Firstly, I am aware of my own ego and my own habits and traits from my Father, when I am on automatic I have a strong tendency to interrupt people and thats something I am trying to fix and that I am conscious of. However, I've noticed a lot of problems especially in my relationship with my other half.

Since 4 years back we've both had our own battles and issues, we both came out of marriages where we got hurt so it made sense and it took a lot of time to try and get into a really good space which we have been a lot but recently something has really upset me.

To cut a long story short, my sister basically ruined our Christmas, and unfortunately it was done on purpose because we spent it with my parents for years. Due to this she phoned during our Christmas Dinner, sent constant text messages, called, and then demanded to know what time my parents needed fetching. After my father told her they didn't need a lift she showed up to the door, it was pretty insane. My parents didn't back me up as per usual, and so I texted her politely but diplomatic as I've been learning to stick up for myself recently and told her she had upset us quite a lot, and why didn't she just call or text me to arrange these things as its my house and it was pretty rude. The text message I sent was just completely ignored which left me feeling hurt and sad.

For 3-4 days following this I struggled, maybe it brought some old childhood wounds up within me that I always knew were there but it hurt and I shut down a lot, in an effort to try and come to terms with it and "feel" what I was feeling rather than running away from my own feelings which is something I've been guilty of doing for a very long time.

Due to this shut down, my other half lost the plot.

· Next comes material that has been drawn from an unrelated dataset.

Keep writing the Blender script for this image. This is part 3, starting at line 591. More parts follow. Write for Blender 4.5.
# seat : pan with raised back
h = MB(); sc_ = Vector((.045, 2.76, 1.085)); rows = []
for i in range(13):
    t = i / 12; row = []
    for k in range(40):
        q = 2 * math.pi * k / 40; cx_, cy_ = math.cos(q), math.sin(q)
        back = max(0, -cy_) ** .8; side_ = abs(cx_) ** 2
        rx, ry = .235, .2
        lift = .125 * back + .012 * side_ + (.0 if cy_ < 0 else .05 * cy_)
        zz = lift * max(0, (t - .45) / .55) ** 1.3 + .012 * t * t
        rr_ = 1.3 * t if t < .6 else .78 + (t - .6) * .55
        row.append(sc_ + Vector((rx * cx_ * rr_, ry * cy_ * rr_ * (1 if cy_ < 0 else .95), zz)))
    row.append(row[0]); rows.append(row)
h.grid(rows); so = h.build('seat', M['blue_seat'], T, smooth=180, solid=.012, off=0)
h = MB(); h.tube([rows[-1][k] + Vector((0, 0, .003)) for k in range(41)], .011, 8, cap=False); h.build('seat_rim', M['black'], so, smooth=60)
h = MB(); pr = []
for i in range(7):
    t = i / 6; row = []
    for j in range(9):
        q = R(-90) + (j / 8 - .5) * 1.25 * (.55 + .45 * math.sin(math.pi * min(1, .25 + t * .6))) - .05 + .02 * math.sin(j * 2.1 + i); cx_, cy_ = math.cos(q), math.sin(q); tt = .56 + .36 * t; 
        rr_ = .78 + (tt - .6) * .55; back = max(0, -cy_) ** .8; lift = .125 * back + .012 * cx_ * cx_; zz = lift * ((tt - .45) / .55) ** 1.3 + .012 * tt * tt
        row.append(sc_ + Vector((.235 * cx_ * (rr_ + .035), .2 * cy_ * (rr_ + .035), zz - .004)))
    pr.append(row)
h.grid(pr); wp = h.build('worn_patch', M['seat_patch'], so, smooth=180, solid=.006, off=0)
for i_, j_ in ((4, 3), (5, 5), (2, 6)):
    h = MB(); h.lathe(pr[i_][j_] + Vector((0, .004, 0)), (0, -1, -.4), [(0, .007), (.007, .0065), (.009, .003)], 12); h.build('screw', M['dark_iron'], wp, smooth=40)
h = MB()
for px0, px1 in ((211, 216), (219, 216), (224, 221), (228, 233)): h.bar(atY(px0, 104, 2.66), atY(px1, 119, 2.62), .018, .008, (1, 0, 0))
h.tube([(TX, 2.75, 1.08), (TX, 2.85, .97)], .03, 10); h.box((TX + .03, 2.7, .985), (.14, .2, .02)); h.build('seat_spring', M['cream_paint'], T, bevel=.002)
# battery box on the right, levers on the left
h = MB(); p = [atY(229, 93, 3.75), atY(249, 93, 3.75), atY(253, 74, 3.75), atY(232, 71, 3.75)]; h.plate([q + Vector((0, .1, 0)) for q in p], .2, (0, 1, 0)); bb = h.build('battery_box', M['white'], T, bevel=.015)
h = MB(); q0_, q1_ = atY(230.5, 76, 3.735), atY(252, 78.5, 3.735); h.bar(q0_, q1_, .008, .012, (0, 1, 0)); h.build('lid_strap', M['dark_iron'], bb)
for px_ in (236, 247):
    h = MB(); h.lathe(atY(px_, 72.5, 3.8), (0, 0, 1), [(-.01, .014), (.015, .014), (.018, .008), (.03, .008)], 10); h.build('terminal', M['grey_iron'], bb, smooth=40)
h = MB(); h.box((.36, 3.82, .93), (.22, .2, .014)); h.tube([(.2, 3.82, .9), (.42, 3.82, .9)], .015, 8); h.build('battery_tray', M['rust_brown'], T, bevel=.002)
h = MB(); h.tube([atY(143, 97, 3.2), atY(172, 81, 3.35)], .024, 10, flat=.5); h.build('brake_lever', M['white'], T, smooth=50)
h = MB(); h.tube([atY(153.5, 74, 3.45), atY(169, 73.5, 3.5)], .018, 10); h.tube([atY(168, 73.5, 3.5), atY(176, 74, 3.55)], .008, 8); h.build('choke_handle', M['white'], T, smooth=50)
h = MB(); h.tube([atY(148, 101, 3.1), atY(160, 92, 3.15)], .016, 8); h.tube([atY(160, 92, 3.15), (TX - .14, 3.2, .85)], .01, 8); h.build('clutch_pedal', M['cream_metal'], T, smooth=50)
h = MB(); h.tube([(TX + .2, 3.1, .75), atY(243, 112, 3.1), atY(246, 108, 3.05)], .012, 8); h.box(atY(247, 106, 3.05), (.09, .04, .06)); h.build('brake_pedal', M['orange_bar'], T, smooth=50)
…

She kicked off like she used too in a complete rage and told me I was being selfish, however our relationship given her condition has always been extremely challenging for me as I feel like I'm often there to listen to her, give her attention and when I don't here comes the crying tantrums.

Its weird because this time I stood my ground. I told her that I was sorry I couldn't support her emotionally because I was dealing with my own feelings instead of running away from them and that I wouldn't be made to feel ashamed of doing that. It was a few days where I just needed my own way of coping to work my way through this and it made me realise because I wasn't acting how she wanted to me there was hell to pay. I've not backed down since even though we've had two days of arguments all of which are instigated by her in an attempt to try and get me to concede, but for me its not a game its about being true to myself and authentic and all of this has made me question the relationship and whether I am there just for narcissistic supply. She has borderline personality disorder so once the anxiety sets in, I get accused of chatting to women online even though I don't chat to a single female, her mind goes into paranoid overdrive and me having "time to myself" to come to terms with my feelings all of a sudden means that I'm treating her like dirt and like she's nothing. Its a difficult situation because even though she is complex, when she verbally lays into me its impossible for me to be loving and supportive, I would understand if it was something smaller but given its my family and my sister, and I find all of that side of things incredibly hard to deal with I can't possibly be all loving when someone is attacking me verbally. I also feel like I need to be true to myself, she told me that because I've been quiet and upset the last few days about my family situation that this is a form of abuse, but how could that possibly be when all I have done is tried to emotionally come to terms with the hurt I feel and feel it rather than running away from it, it was about me dealing with it properly. Is anyone else in my position, I'm wondering whether this relationship just isn't healthy for me as the moments I look after myself, I'm punished for them.